35068705The Poppy War by R.F. Kuang is a fantastic military fantasy debut, and I’m honestly kicking myself for taking so long to pick it up. The Poppy War effortlessly blends historical events and Chinese mythology to create a fantastical world used to process living generational trauma and explore the complexities of war.

The Poppy War is told in three parts, each becoming more and more dark than the last. At the center of this book is Rin, a poor war orphan raised by a pair of opium smugglers. To escape the marriage her foster parents arranged, Rin decides to take the Kuji, a national test that places the top scoring students to be trained and educated at the military academy Sinegard. After two years of grueling study, Rin places at the top of her province and gets accepted into Sinegard. Upon arrival to Sinegard, Rin discovers that keeping a spot in this school is much harder than she anticipated, and the first part of this book follows her trials and tribulations in trying to stay there.

Something I really admired in Rin’s character was her ambition. Whilst at Sinegard, Rin is up against students from much more privileged backgrounds than she is, and she is consistently underestimated by not only her peers but also her mentors. Furthermore, Rin experiences colourism, sexism and classism whilst at Sinegard, and whilst it was hard and frustrating at times to read what Rin was going through, I loved that she used these experiences as motivation to become stronger and better than the people who put her down.

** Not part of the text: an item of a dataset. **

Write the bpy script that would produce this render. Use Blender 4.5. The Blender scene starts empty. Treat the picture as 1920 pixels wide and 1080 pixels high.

I’m very impressed with Kuang’s ability to make us feel for her characters. Right from the beginning we immediately sympathize with Rin and I was entirely invested in her journey and growth. Even more impressive, however, is Kuang’s ability to make you feel for a character you once hated. When Nehza was first introduced, I hated him. But as the story progressed and we got into the second part of the novel, I found that he quickly became one of my favourite characters. It’s a very rare occasion that a writer has the capacity to make me do a 180 on my feelings towards a character like that, so I was surprised by how masterfully Kuang achieved this.

The Poppy War takes a very drastic and jarring turn at the second part, and I need to mention that this book is not for the lighthearted. The second and third parts of this book are excellent explorations of the realities of war— its brutality, its victims, its consequences and the lasting impacts it has on both individuals and countries involved. Kuang does not at all shy away from portraying how brutal and gruesome war is, and I found myself physically flinching at some of the descriptions. I did not find these descriptions to be gratuitous— quite the opposite, actually. The Poppy War is based on and centered around the Second Sino-Japanese war and the 1937 Rape of Nanjing. Kuang wrote a blog post detailing why she chose to write so unflinchingly, and how it’s not possible to heal after events like these without stark analysis of the past. Chapter 21 is the most graphic and triggering chapter of the whole book as it very graphically alludes to the Rape of Nanjing. Chapter 24 is also potentially triggering as it alludes to Unit 731. (I will have a full list of trigger warnings at the end of the review).

Whilst I found there were slight pacing issues throughout the first and second parts of the book, the third part was where I struggled with the pacing the most. The writing is stilted and jarring, and the whole part altogether is much less coherent than the first two parts. Nonetheless, I found that it sort of got better towards the ending and I am so excited to see where the rest of the series goes. Kuang is an exceptional debut writer and I cannot wait to see what else she puts out in the future!

REPRESENTATION: ownvoices Asian rep

TRIGGER/CONTENT WARNINGS: graphic descriptions of rape, mutilation, infanticide, ableism, racism & colourism, self-harm & suicide, genocide, violence, dismemberment, torture, drug use, drug addiction, emotional abuse, human experimentation.